Directive
Copy each line of the listing below exactly.

Source excerpt

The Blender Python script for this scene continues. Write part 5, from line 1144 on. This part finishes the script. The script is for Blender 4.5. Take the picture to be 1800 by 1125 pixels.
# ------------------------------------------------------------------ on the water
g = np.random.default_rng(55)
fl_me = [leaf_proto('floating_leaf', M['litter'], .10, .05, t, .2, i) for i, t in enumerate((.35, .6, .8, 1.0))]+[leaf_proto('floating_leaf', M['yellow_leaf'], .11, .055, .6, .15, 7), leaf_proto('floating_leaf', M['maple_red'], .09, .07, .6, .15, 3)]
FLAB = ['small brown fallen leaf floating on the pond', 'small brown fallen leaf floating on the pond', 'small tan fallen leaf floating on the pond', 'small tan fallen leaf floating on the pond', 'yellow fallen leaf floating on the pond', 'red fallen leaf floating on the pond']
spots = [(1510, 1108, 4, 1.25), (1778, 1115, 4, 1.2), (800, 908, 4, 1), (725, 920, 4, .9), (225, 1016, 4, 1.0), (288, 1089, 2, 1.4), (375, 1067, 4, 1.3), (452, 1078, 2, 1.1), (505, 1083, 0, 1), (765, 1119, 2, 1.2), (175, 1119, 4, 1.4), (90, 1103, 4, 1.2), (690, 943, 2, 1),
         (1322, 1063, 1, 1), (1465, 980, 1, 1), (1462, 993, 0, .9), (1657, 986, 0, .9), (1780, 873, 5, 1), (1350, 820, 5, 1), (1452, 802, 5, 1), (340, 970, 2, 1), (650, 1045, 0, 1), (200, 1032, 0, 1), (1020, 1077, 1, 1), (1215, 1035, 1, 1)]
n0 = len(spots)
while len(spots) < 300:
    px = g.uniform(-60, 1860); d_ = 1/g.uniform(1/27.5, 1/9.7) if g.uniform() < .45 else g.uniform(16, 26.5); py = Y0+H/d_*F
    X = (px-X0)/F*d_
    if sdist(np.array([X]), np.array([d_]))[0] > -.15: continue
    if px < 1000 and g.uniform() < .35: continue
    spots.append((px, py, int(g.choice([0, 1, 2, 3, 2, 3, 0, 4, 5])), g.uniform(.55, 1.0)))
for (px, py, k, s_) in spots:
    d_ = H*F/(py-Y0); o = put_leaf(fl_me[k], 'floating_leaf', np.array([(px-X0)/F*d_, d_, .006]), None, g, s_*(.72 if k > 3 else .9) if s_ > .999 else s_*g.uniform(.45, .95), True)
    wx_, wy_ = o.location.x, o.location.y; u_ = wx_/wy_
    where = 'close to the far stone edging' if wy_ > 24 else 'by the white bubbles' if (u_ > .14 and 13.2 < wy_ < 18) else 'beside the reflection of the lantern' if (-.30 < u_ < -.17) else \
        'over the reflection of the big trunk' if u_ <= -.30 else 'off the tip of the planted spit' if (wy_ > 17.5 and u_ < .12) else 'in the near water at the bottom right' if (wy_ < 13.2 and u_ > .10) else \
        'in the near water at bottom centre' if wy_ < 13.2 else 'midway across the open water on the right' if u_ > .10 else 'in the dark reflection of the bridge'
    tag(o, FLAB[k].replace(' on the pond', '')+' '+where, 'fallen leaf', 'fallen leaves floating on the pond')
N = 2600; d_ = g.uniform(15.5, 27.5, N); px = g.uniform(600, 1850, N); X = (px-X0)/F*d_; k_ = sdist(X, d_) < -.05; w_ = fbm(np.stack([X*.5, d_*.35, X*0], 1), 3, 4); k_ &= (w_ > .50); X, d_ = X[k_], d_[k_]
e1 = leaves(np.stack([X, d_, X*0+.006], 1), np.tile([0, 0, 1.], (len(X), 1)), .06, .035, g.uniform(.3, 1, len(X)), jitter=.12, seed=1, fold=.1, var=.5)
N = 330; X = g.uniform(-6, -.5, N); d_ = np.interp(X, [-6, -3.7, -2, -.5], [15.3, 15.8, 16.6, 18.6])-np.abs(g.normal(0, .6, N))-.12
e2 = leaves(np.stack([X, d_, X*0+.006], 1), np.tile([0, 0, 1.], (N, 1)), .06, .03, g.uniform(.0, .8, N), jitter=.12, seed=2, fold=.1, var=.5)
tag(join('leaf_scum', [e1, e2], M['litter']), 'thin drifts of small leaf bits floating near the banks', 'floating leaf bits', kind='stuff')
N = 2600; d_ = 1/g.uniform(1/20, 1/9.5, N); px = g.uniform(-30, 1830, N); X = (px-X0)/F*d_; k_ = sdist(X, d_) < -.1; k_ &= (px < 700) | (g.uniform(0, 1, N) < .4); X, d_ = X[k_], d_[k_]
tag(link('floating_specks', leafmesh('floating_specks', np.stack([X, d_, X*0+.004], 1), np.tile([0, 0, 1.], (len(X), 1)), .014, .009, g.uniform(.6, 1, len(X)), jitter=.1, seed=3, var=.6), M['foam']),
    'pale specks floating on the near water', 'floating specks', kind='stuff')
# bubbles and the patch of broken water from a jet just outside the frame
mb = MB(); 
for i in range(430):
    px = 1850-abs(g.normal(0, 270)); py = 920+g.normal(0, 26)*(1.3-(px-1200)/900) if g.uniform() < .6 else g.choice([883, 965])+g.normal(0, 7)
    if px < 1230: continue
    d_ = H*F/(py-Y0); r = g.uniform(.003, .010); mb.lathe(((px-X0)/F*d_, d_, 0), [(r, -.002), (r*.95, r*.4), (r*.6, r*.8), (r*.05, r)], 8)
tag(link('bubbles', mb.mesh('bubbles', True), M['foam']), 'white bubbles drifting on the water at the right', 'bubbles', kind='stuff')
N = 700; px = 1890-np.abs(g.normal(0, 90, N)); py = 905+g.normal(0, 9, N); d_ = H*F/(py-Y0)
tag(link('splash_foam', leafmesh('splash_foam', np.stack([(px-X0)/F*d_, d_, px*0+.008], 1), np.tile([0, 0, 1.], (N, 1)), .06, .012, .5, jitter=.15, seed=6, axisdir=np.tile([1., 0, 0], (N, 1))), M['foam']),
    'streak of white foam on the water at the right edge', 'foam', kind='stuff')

Answer in full
The Blender Python script for this scene continues. Write part 5, from line 1144 on. This part finishes the script. The script is for Blender 4.5. Take the picture to be 1800 by 1125 pixels.
# ------------------------------------------------------------------ on the water
g = np.random.default_rng(55)
fl_me = [leaf_proto('floating_leaf', M['litter'], .10, .05, t, .2, i) for i, t in enumerate((.35, .6, .8, 1.0))]+[leaf_proto('floating_leaf', M['yellow_leaf'], .11, .055, .6, .15, 7), leaf_proto('floating_leaf', M['maple_red'], .09, .07, .6, .15, 3)]
FLAB = ['small brown fallen leaf floating on the pond', 'small brown fallen leaf floating on the pond', 'small tan fallen leaf floating on the pond', 'small tan fallen leaf floating on the pond', 'yellow fallen leaf floating on the pond', 'red fallen leaf floating on the pond']
spots = [(1510, 1108, 4, 1.25), (1778, 1115, 4, 1.2), (800, 908, 4, 1), (725, 920, 4, .9), (225, 1016, 4, 1.0), (288, 1089, 2, 1.4), (375, 1067, 4, 1.3), (452, 1078, 2, 1.1), (505, 1083, 0, 1), (765, 1119, 2, 1.2), (175, 1119, 4, 1.4), (90, 1103, 4, 1.2), (690, 943, 2, 1),
         (1322, 1063, 1, 1), (1465, 980, 1, 1), (1462, 993, 0, .9), (1657, 986, 0, .9), (1780, 873, 5, 1), (1350, 820, 5, 1), (1452, 802, 5, 1), (340, 970, 2, 1), (650, 1045, 0, 1), (200, 1032, 0, 1), (1020, 1077, 1, 1), (1215, 1035, 1, 1)]
n0 = len(spots)
while len(spots) < 300:
    px = g.uniform(-60, 1860); d_ = 1/g.uniform(1/27.5, 1/9.7) if g.uniform() < .45 else g.uniform(16, 26.5); py = Y0+H/d_*F
    X = (px-X0)/F*d_
    if sdist(np.array([X]), np.array([d_]))[0] > -.15: continue
    if px < 1000 and g.uniform() < .35: continue
    spots.append((px, py, int(g.choice([0, 1, 2, 3, 2, 3, 0, 4, 5])), g.uniform(.55, 1.0)))
for (px, py, k, s_) in spots:
    d_ = H*F/(py-Y0); o = put_leaf(fl_me[k], 'floating_leaf', np.array([(px-X0)/F*d_, d_, .006]), None, g, s_*(.72 if k > 3 else .9) if s_ > .999 else s_*g.uniform(.45, .95), True)
    wx_, wy_ = o.location.x, o.location.y; u_ = wx_/wy_
    where = 'close to the far stone edging' if wy_ > 24 else 'by the white bubbles' if (u_ > .14 and 13.2 < wy_ < 18) else 'beside the reflection of the lantern' if (-.30 < u_ < -.17) else \
        'over the reflection of the big trunk' if u_ <= -.30 else 'off the tip of the planted spit' if (wy_ > 17.5 and u_ < .12) else 'in the near water at the bottom right' if (wy_ < 13.2 and u_ > .10) else \
        'in the near water at bottom centre' if wy_ < 13.2 else 'midway across the open water on the right' if u_ > .10 else 'in the dark reflection of the bridge'
    tag(o, FLAB[k].replace(' on the pond', '')+' '+where, 'fallen leaf', 'fallen leaves floating on the pond')
N = 2600; d_ = g.uniform(15.5, 27.5, N); px = g.uniform(600, 1850, N); X = (px-X0)/F*d_; k_ = sdist(X, d_) < -.05; w_ = fbm(np.stack([X*.5, d_*.35, X*0], 1), 3, 4); k_ &= (w_ > .50); X, d_ = X[k_], d_[k_]
e1 = leaves(np.stack([X, d_, X*0+.006], 1), np.tile([0, 0, 1.], (len(X), 1)), .06, .035, g.uniform(.3, 1, len(X)), jitter=.12, seed=1, fold=.1, var=.5)
N = 330; X = g.uniform(-6, -.5, N); d_ = np.interp(X, [-6, -3.7, -2, -.5], [15.3, 15.8, 16.6, 18.6])-np.abs(g.normal(0, .6, N))-.12
e2 = leaves(np.stack([X, d_, X*0+.006], 1), np.tile([0, 0, 1.], (N, 1)), .06, .03, g.uniform(.0, .8, N), jitter=.12, seed=2, fold=.1, var=.5)
tag(join('leaf_scum', [e1, e2], M['litter']), 'thin drifts of small leaf bits floating near the banks', 'floating leaf bits', kind='stuff')
N = 2600; d_ = 1/g.uniform(1/20, 1/9.5, N); px = g.uniform(-30, 1830, N); X = (px-X0)/F*d_; k_ = sdist(X, d_) < -.1; k_ &= (px < 700) | (g.uniform(0, 1, N) < .4); X, d_ = X[k_], d_[k_]
tag(link('floating_specks', leafmesh('floating_specks', np.stack([X, d_, X*0+.004], 1), np.tile([0, 0, 1.], (len(X), 1)), .014, .009, g.uniform(.6, 1, len(X)), jitter=.1, seed=3, var=.6), M['foam']),
    'pale specks floating on the near water', 'floating specks', kind='stuff')
# bubbles and the patch of broken water from a jet just outside the frame
mb = MB(); 
for i in range(430):
    px = 1850-abs(g.normal(0, 270)); py = 920+g.normal(0, 26)*(1.3-(px-1200)/900) if g.uniform() < .6 else g.choice([883, 965])+g.normal(0, 7)
    if px < 1230: continue
    d_ = H*F/(py-Y0); r = g.uniform(.003, .010); mb.lathe(((px-X0)/F*d_, d_, 0), [(r, -.002), (r*.95, r*.4), (r*.6, r*.8), (r*.05, r)], 8)
tag(link('bubbles', mb.mesh('bubbles', True), M['foam']), 'white bubbles drifting on the water at the right', 'bubbles', kind='stuff')
N = 700; px = 1890-np.abs(g.normal(0, 90, N)); py = 905+g.normal(0, 9, N); d_ = H*F/(py-Y0)
tag(link('splash_foam', leafmesh('splash_foam', np.stack([(px-X0)/F*d_, d_, px*0+.008], 1), np.tile([0, 0, 1.], (N, 1)), .06, .012, .5, jitter=.15, seed=6, axisdir=np.tile([1., 0, 0], (N, 1))), M['foam']),
    'streak of white foam on the water at the right edge', 'foam', kind='stuff')